上記のような問題点を指摘し、サーキュラーエコノミーは「万能薬」ではなく「控えめなもの」として扱うべきであり、消費者・企業・政策・市民社会で定義、計画、実施、評価方法に関する概念に一貫性を持つ必要性があるとしています。
【参考資料】
「Critiques of the circular economy」, Hervé Corvellec, Alison F. Stowell, Nils Johansson, 2021
「サーキュラーエコノミーの実現に向けて理解しておきたい10の課題」
意見交換パート
ジャーナルのまとめ共有の後に、主に下記について参加者同士で意見が交わされました。
- サーキュラーエコノミーの定義
- 社会面への配慮
- 循環と消費の関係
- サーキュラーエコノミーのあり方
1. サーキュラーエコノミーの定義
- サーキュラーエコノミーの定義についてはもっと議論されるべき。現在のサーキュラーエコノミーの議論は「循環する(まわす)」ことが前提のように語られる傾向にある。
- サーキュラーエコノミーが消費の誘発にならないためにも、リデュース、リペア、リユースの段階にもっと注目して取り組みを進める、この段階での雇用を増やしていくことで社会的な側面にもつなげていけるのではないか。
2. 社会面への配慮
- ファッションを例に考えると大量生産が適量生産に変わり、低価格商品が世の中からなくなると、ファストファッションだから衣類を買えるという人はどうなっていくのかというジレンマがある。
- 海外のオーガニック商品は、そうでない商品と価格が変わらない品目も増えている一方、商品によっては依然として2倍3倍の価格差がある。値段との釣り合いが消費者を限定してしまい、社会的な格差を生んでしまう。
- 社会的格差を減らすためには、例えば学校給食をオーガニック化するなど政策的な介入やサポートも必要かもしれない。
3. 循環と消費の関係性
- 循環を促すことで結局消費を増やしているのでは、という指摘については私生活でも感じることがある。まだまだ使えるスニーカーがあるのに循環型原材料で作られた新しいスニーカーを買うことや、家が古く断熱効率が悪いので、断熱されていてエネルギー効率の良い家に住み替えることなど。

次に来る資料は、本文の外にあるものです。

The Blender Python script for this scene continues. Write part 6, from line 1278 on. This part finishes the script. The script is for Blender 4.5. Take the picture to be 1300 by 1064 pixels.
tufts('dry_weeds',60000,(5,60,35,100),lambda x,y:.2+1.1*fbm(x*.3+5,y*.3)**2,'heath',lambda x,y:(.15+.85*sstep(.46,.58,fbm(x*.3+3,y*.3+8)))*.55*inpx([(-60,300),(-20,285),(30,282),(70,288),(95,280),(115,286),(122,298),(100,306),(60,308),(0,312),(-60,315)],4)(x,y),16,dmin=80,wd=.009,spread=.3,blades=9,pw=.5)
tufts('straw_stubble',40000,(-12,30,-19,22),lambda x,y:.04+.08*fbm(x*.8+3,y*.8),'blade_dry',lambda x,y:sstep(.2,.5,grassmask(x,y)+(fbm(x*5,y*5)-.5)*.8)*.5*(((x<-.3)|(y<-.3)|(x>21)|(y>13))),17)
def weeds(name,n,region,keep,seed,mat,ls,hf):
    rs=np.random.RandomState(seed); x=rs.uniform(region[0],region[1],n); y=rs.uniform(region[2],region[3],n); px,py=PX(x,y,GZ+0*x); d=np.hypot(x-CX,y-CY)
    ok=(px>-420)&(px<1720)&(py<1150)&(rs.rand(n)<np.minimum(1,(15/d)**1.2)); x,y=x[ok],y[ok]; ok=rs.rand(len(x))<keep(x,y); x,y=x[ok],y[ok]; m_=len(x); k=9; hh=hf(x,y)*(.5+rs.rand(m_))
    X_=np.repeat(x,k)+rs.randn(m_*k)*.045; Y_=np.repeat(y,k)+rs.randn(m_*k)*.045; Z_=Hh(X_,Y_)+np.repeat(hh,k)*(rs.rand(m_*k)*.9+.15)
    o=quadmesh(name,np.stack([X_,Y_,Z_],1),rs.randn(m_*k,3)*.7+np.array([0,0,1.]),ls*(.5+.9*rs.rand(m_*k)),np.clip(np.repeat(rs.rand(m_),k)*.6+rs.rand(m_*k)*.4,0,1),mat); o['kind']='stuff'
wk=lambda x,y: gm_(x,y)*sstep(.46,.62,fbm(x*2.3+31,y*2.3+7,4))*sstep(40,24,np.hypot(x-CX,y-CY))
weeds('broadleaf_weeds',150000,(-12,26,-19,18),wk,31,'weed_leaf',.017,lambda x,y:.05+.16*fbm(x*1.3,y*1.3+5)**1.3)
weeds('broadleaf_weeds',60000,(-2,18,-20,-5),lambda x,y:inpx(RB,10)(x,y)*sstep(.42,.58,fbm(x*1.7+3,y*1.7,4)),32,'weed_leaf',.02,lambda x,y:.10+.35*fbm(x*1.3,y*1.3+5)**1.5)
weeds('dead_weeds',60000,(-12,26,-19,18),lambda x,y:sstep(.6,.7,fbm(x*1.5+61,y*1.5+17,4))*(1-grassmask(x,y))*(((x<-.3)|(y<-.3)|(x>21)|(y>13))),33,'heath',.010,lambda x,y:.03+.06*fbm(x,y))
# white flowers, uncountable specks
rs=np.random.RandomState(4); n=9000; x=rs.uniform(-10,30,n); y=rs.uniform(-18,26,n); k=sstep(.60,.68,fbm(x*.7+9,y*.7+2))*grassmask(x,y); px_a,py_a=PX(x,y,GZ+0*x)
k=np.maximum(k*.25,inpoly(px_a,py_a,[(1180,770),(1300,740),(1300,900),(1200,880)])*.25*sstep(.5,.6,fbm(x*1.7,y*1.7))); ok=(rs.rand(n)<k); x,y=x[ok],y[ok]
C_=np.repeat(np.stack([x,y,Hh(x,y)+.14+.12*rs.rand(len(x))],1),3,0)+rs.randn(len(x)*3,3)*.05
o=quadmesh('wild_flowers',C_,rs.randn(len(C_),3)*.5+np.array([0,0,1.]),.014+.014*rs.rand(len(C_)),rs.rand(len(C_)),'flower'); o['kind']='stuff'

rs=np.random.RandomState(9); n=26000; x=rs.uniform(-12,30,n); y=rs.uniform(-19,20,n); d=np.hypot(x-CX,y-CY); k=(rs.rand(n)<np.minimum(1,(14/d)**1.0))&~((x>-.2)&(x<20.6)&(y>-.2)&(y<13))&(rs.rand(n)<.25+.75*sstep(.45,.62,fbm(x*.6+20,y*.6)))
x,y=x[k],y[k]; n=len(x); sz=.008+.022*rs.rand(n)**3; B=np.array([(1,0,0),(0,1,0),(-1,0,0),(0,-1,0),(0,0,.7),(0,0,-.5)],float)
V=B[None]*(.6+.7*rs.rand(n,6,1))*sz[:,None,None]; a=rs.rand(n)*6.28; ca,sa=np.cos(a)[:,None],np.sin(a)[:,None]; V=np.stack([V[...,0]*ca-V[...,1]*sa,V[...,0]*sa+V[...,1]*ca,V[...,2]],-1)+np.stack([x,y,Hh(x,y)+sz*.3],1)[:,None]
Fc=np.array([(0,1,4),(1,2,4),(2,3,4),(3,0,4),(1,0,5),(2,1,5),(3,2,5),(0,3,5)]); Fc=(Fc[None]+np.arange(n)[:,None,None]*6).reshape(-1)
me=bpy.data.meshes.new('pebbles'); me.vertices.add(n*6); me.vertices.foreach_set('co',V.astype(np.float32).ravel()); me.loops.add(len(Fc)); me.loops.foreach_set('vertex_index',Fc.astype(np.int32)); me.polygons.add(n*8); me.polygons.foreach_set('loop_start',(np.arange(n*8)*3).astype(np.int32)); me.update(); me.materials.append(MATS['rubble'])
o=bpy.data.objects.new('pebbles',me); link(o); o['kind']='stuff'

- 将来のために消費をすることは環境負荷を考えたときに適切なのか、それが社会的な側面に配慮ができているかなど、一消費者として、全てを適切にジャッジすることは難しい。
- 長く使いたい、修理をしたいと思っても手段が少ない、もしくはわからないことが多い。リペアの手段と消費者をいかに結びつけるかが今後はキーになるのではないか。
4. サーキュラーエコノミーのあり方とは
- 国や地域の状況によってもあり方は変わる可能性がある。例えば新興国においてはサーキュラーエコノミーが社会的な包括システムとしての役割が必要な一方で、いわゆる先進国では地球環境にいかに還元できるか、ということがより求められるのではないか。
- サーキュラーエコノミーを一つの手段として考えるとその目的が多様になるため、意味が曖昧になり議論がしにくい状態につながっているのではないか。
- 定義が定まっていないことや目的が違うという問題については、各ステークホルダーが連携を取り、ビジョンを持って全体が同じ方向を目指していくことで解消していく必要がある。
意見交換を通じて、サーキュラーエコノミーの実現には一部脆弱性があることを客観的に捉えることが必要であることを確認しました。同時に、実践の歩みを止めたり、諦めるたりするではないことも共有する回となりました。
編集後記
今回はサーキュラーエコノミーを批判的・懐疑的な面から考えるというテーマでしたが、盲目的にならず俯瞰的な視点を持つことの必要性を改めて感じました。批判的な意見のなかには厳しいものも多いのですが、話し合いの中で、それぞれが課題をどのように捉え、考えているかを知ることで新しい学びにも繋がりました。